At 3:09 AM, Blogger NormanF said...

Like I said, its not my position. I don't think a two-state solution will ever work. But its hardened into the orthodox solution to the Israel-Palestinian impasse so its difficult to get people to look at other ideas. And will the Palestinians be satisfied with two mini states split by the big dhimmi Jewish state in the middle? That's not a formula for co-existence. They want it all.

 
At 7:48 AM, Blogger NormanF said...


Jennifer Rubin says that in rejecting a "Jerusalem freeze" - Israel has not only rejected the central plank in the Obami effort to bludgeon Israel into submission, the way Israel has communicated to the US reveals an Israeli lack of confidence in Mitchell and his attempts to get the so-called proximity talks restarted:



"U.S. officials said Mr. Netanyahu’s government has been communicating much of its position through the White House’s senior Middle East adviser Dennis Ross, at times bypassing the Obama administration’s special Mideast peace envoy George Mitchell."

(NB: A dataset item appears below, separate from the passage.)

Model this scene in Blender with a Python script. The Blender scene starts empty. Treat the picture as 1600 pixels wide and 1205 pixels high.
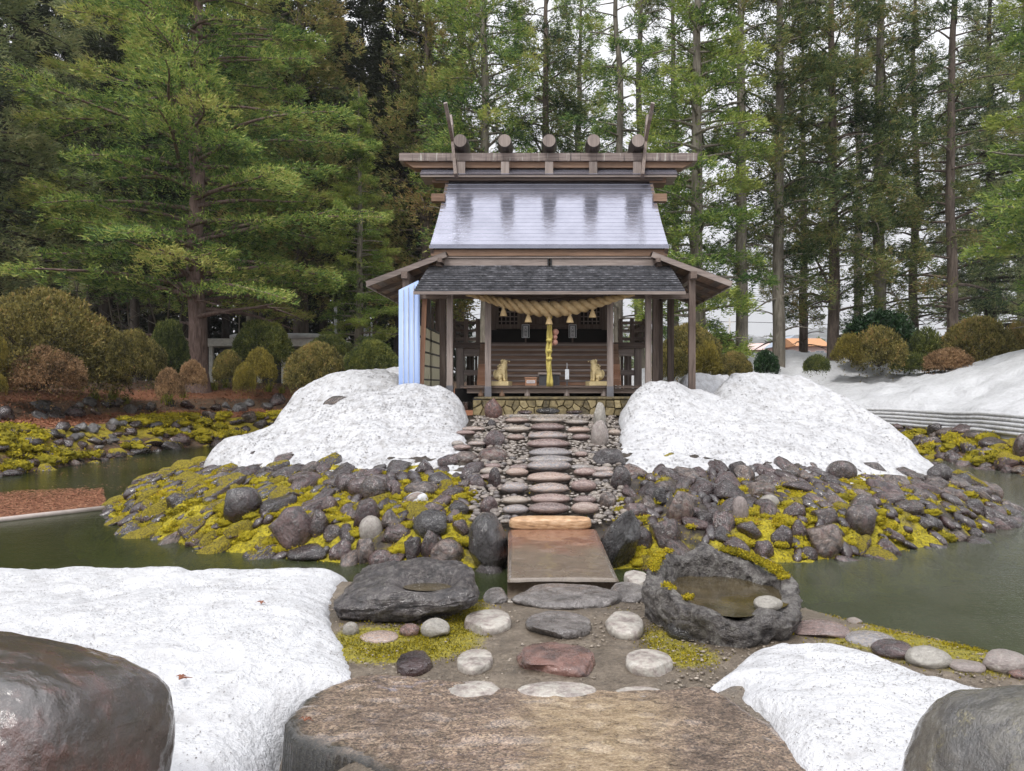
import bpy, math, random, time
import numpy as np
from mathutils import Vector, Matrix, Euler
random.seed(7)
RNG = np.random.default_rng(11)
T0 = time.time()
SC = bpy.context.scene
COL = SC.collection

# ------------------------------------------------------------------ camera
FPX, CX, CY, EYE = 1200.0, 858.0, 602.5, 2.0      # focal length and optical centre in photo pixels, eye height
cam_data = bpy.data.cameras.new('camera')
cam_data.sensor_width = 36.0
cam_data.lens = 36.0 * FPX / 1600.0
cam_data.shift_x = -(CX - 800.0) / 1600.0
cam_data.clip_start = 0.05
cam_data.clip_end = 3000.0
cam = bpy.data.objects.new('camera', cam_data)
cam.location = (0, 0, EYE)
cam.rotation_euler = (math.radians(90), 0, 0)
COL.objects.link(cam)
SC.camera = cam

# ------------------------------------------------------------------ overcast, rainy sky
SUN_EL, SUN_ROT = math.radians(55), math.radians(200)
world = bpy.data.worlds.new('World')
SC.world = world
world.use_nodes = True
wn, wl = world.node_tree.nodes, world.node_tree.links
wn.clear()
w_out = wn.new('ShaderNodeOutputWorld')
w_bg = wn.new('ShaderNodeBackground')
w_sky = wn.new('ShaderNodeTexSky')
w_sky.sky_type = 'NISHITA'
w_sky.sun_disc = False
w_sky.sun_elevation = SUN_EL
w_sky.sun_rotation = SUN_ROT
w_sky.dust_density = 4.0
w_hsv = wn.new('ShaderNodeHueSaturation')
w_hsv.inputs['Saturation'].default_value = 0.25
w_mix = wn.new('ShaderNodeMix')
w_mix.data_type = 'RGBA'
w_mix.inputs[0].default_value = 0.85
w_cl = wn.new('ShaderNodeTexNoise')
w_cl.inputs['Scale'].default_value = 2.2
w_cl.inputs['Detail'].default_value = 5.0
w_rmp = wn.new('ShaderNodeMix')
w_rmp.data_type = 'RGBA'
w_rmp.inputs[6].default_value = (8.4, 8.5, 9.0, 1)
w_rmp.inputs[7].default_value = (10.0, 10.0, 10.3, 1)
wl.new(w_cl.outputs['Fac'], w_rmp.inputs[0])
wl.new(w_sky.outputs[0], w_hsv.inputs['Color'])
wl.new(w_hsv.outputs[0], w_mix.inputs[6])
wl.new(w_rmp.outputs[2], w_mix.inputs[7])
# an overcast sky is brighter overhead than near the horizon (CIE overcast sky, steepened for contrast)
w_geo = wn.new('ShaderNodeTexCoord')
w_sep = wn.new('ShaderNodeSeparateXYZ')
wl.new(w_geo.outputs['Generated'], w_sep.inputs[0])
w_mr = wn.new('ShaderNodeMapRange')
w_mr.inputs['From Min'].default_value = 0.0
w_mr.inputs['From Max'].default_value = 1.0
w_mr.inputs['To Min'].default_value = 0.46
w_mr.inputs['To Max'].default_value = 1.60
wl.new(w_sep.outputs['Z'], w_mr.inputs['Value'])
w_mul = wn.new('ShaderNodeVectorMath')
w_mul.operation = 'SCALE'
wl.new(w_mix.outputs[2], w_mul.inputs[0])
wl.new(w_mr.outputs[0], w_mul.inputs['Scale'])
wl.new(w_mul.outputs[0], w_bg.inputs['Color'])
w_bg.inputs['Strength'].default_value = 0.10
wl.new(w_bg.outputs[0], w_out.inputs['Surface'])

sun_data = bpy.data.lights.new('sun', 'SUN')
sun_data.energy = 1.4
sun_data.angle = math.radians(12)
sun_data.color = (1.0, 0.97, 0.92)
sun = bpy.data.objects.new('sun', sun_data)
sd = Vector((math.sin(SUN_ROT) * math.cos(SUN_EL), math.cos(SUN_ROT) * math.cos(SUN_EL), math.sin(SUN_EL)))
sun.rotation_euler = sd.to_track_quat('Z', 'Y').to_euler()
COL.objects.link(sun)

SC.view_settings.view_transform = 'Standard'
SC.view_settings.look = 'None'
SC.view_settings.exposure = 0.66
SC.view_settings.gamma = 1.0
SC.render.engine = 'CYCLES'
SC.cycles.max_bounces = 8
SC.cycles.transparent_max_bounces = 12
SC.cycles.use_denoising = True

# ------------------------------------------------------------------ helpers
def P(px, py, Y):
    """The point at distance Y that the photograph shows at (px, py)."""
    return Vector(((px - CX) / FPX * Y, Y, EYE - (py - CY) / FPX * Y))

def GP(px, py, z=0.0):
    """The point at height z that the photograph shows at (px, py) below the horizon."""
    Y = (EYE - z) * FPX / (py - CY)
    return Vector(((px - CX) / FPX * Y, Y, z))

def _hash(ix, iy, iz):
    h = (ix.astype(np.int64) * 374761393 + iy.astype(np.int64) * 668265263 + iz.astype(np.int64) * 2147483647 * 3 + 1274126177) & 0xFFFFFFFF
    h = ((h ^ (h >> 13)) * 1274126177) & 0xFFFFFFFF
    h = ((h ^ (h >> 16)) * 2246822519) & 0xFFFFFFFF
    h = h ^ (h >> 15)
    return (h & 0xFFFFFF) / float(0xFFFFFF) * 2.0 - 1.0

def vnoise(p):
    p = np.asarray(p, dtype=np.float64)
    i = np.floor(p).astype(np.int64)
    f = p - i
    f = f * f * f * (f * (f * 6 - 15) + 10)
    r = 0
    for dx in (0, 1):
        wx = f[..., 0] if dx else 1 - f[..., 0]
        for dy in (0, 1):
            wy = f[..., 1] if dy else 1 - f[..., 1]
            for dz in (0, 1):
                wz = f[..., 2] if dz else 1 - f[..., 2]
                r = r + wx * wy * wz * _hash(i[..., 0] + dx, i[..., 1] + dy, i[..., 2] + dz)
    return r

def fbm(p, octaves=4, gain=0.5):
    p = np.asarray(p, dtype=np.float64)
    r, a, s, n = 0, 1.0, 1.0, 0
    for k in range(octaves):
        r = r + a * vnoise(p * s + 17.3 * k)
        n += a
        a *= gain
        s *= 2.03
    return r / n

def xyz(x, y, z=0.0):
    x, y = np.broadcast_arrays(np.asarray(x, float), np.asarray(y, float))
    return np.stack([x, y, np.broadcast_to(z, x.shape).astype(float)], -1)

def smooth(a, b, x):
    t = np.clip((x - a) / (b - a), 0, 1)
    return t * t * (3 - 2 * t)

def tag(o, label=None, cat=None, group=None, kind=None):
    if label: o['label'] = label
    if cat: o['category'] = cat
    if group: o['group'] = group
    if kind: o['kind'] = kind
    return o

def empty(name, loc=(0, 0, 0), parent=None):
    o = bpy.data.objects.new(name, None)
    o.empty_display_size = 0.2
    o.location = loc
    o.parent = parent
    COL.objects.link(o)
    return o

def link(name, me, parent=None, mat=None, world_geo=True):
    """Link a mesh as one object; geometry in world space is kept where it is under a moved parent."""
    o = bpy.data.objects.new(name, me)
    COL.objects.link(o)
    if mat is not None and not me.materials:
        me.materials.append(mat)
    if parent is not None:
        o.parent = parent
        if world_geo:
            o.matrix_parent_inverse = world_matrix(parent).inverted()
    return o

def world_matrix(o):
    m = o.matrix_basis.copy()
    if o.parent is not None:
        m = world_matrix(o.parent) @ o.matrix_parent_inverse @ m
    return m

def mesh_np(name, v, f, smooth_shade=True, attrs=None):
    """Mesh from numpy: v (N,3), f (M,k) with one k."""
    v = np.ascontiguousarray(v, dtype=np.float32)
    f = np.ascontiguousarray(f, dtype=np.int32)
    me = bpy.data.meshes.new(name)
    me.vertices.add(len(v))
    me.vertices.foreach_set('co', v.ravel())
    k = f.shape[1]
    me.loops.add(f.size)
    me.loops.foreach_set('vertex_index', f.ravel())
    me.polygons.add(len(f))
    me.polygons.foreach_set('loop_start', np.arange(0, f.size, k, dtype=np.int32))
    me.polygons.foreach_set('loop_total', np.full(len(f), k, dtype=np.int32))
    me.polygons.foreach_set('use_smooth', np.full(len(f), smooth_shade, dtype=bool))
    for an, av in (attrs or {}).items():
        a = me.attributes.new(an, 'FLOAT', 'POINT')
        a.data.foreach_set('value', np.ascontiguousarray(av, dtype=np.float32).ravel())
    me.update()
    me.validate()
    return me

def grid_faces(nu, nv, wrap_u=False):
    iu = np.arange(nu if wrap_u else nu - 1)
    jv = np.arange(nv - 1)
    I, J = np.meshgrid(iu, jv, indexing='ij')
    a = I * nv + J
    b = ((I + 1) % nu) * nv + J
    return np.stack([a, b, b + 1, a + 1], -1).reshape(-1, 4)

class MB:
    """Collects simple solids, then links them as one mesh object."""
    def __init__(self):
        self.v, self.f = [], []
    def add(self, vs, fs):
        n = len(self.v)
        self.v += [tuple(p) for p in vs]
        self.f += [tuple(i + n for i in q) for q in fs]
        return self
    def box(self, x0, x1, y0, y1, z0, z1):
        return self.add([(x0, y0, z0), (x1, y0, z0), (x1, y1, z0), (x0, y1, z0), (x0, y0, z1), (x1, y0, z1), (x1, y1, z1), (x0, y1, z1)],
                        [(0, 3, 2, 1), (4, 5, 6, 7), (0, 1, 5, 4), (1, 2, 6, 5), (2, 3, 7, 6), (3, 0, 4, 7)])
    def beam(self, a, b, w, h, up=(0, 0, 1)):
        a, b = Vector(a), Vector(b)
        d = (b - a).normalized()
        s = d.cross(Vector(up))
        s = (s if s.length > 1e-5 else d.cross(Vector((0, 1, 0)))).normalized()
        u = s.cross(d)
        vs = [p + s * (i * w / 2) + u * (j * h / 2) for p in (a, b) for (i, j) in ((-1, -1), (1, -1), (1, 1), (-1, 1))]
        return self.add(vs, [(0, 3, 2, 1), (4, 5, 6, 7), (0, 1, 5, 4), (1, 2, 6, 5), (2, 3, 7, 6), (3, 0, 4, 7)])
    def tube(self, pts, r, n=8, cap=True):
        pts = [Vector(p) for p in pts]
        rs = r if hasattr(r, '__len__') else [r] * len(pts)
        base = len(self.v)
        ref = None
        for i, p in enumerate(pts):
            d = (pts[min(i + 1, len(pts) - 1)] - pts[max(i - 1, 0)]).normalized()
            if ref is None:
                ref = d.cross(Vector((0.123, 0.31, 0.94))).normalized()
            s = (ref - d * ref.dot(d)).normalized()
            ref = s
            u = d.cross(s)
            for k in range(n):
                t = 2 * math.pi * k / n
                self.v.append(tuple(p + (s * math.cos(t) + u * math.sin(t)) * rs[i]))
        for i in range(len(pts) - 1):
            for k in range(n):
                a, b = base + i * n + k, base + i * n + (k + 1) % n
                self.f.append((a, b, b + n, a + n))
        if cap:
            self.f.append(tuple(base + k for k in reversed(range(n))))
            self.f.append(tuple(base + (len(pts) - 1) * n + k for k in range(n)))
        return self
    def lathe(self, prof, c, n=12):
        base = len(self.v)
        for (r, z) in prof:
            for k in range(n):
                t = 2 * math.pi * k / n
                self.v.append((c[0] + r * math.cos(t), c[1] + r * math.sin(t), c[2] + z))
        for i in range(len(prof) - 1):
            for k in range(n):
                a, b = base + i * n + k, base + i * n + (k + 1) % n
                self.f.append((a, b, b + n, a + n))
        self.f.append(tuple(base + k for k in reversed(range(n))))
        self.f.append(tuple(base + (len(prof) - 1) * n + k for k in range(n)))
        return self
    def prism(self, poly, y0, y1):
        """poly in x,z extruded along y"""
        n = len(poly)
        vs = [(x, y0, z) for x, z in poly] + [(x, y1, z) for x, z in poly]
        return self.add(vs, [tuple(range(n)), tuple(reversed(range(n, 2 * n)))] + [(i, i + n, (i + 1) % n + n, (i + 1) % n) for i in range(n)])
    def mesh(self, name, smooth_shade=False):
        me = bpy.data.meshes.new(name)
        me.from_pydata(self.v, [], self.f)
        if smooth_shade:
            me.polygons.foreach_set('use_smooth', np.ones(len(me.polygons), dtype=bool))
        me.update()
        return me
    def build(self, name, mat, parent=None, smooth_shade=False):
        return link(name, self.mesh(name, smooth_shade), parent, mat)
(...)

"That decision has been interpreted by some in the administration as an attempt to sideline Mr. Mitchell in favor of Mr. Ross, who has advocated U.S. cooperation with Mr. Netanyahu, rather than confrontation. Mr. Ross has publicly taken positions in line with Mr. Netanyahu’s government, particularly the centrality of stopping Iran’s nuclear program as a means to underpin Mideast peace efforts.



More here: Read it all



I wouldn't bet much on the Palestinians and Israelis even agreeing to talk to each other any time soon. So one wonders why Mitchell is forcing both sides to go through a pointless charade.

 
At 9:37 AM, Blogger Carl in Jerusalem said...

NormanF,

Very nice except that Netanyahu did not reject a Jerusalem freeze. He just limited it to Ramat Shlomo, which gives Obama a precedent and an opening to expand it.

 
At 12:56 PM, Blogger NormanF said...

If you mean Israel will be forced to expand it in September, I think you're right. Ramat Shlomo has a few thousand Haredi Jews and they're not really Zionists. But once the precedent is set, its hard to argue construction in the rest of Jewish Jerusalem west and east should not be frozen as well. The fact the Palestinians will not come back to the table no matter now many "red lines" Israel crosses makes no difference to the Israeli government. One would think after 17 years it learned something. It now appears it never will walk away from the chimera of Oslo and the Roadmap. The effects of the deadly drug are just too powerful for any Israeli government to overcome.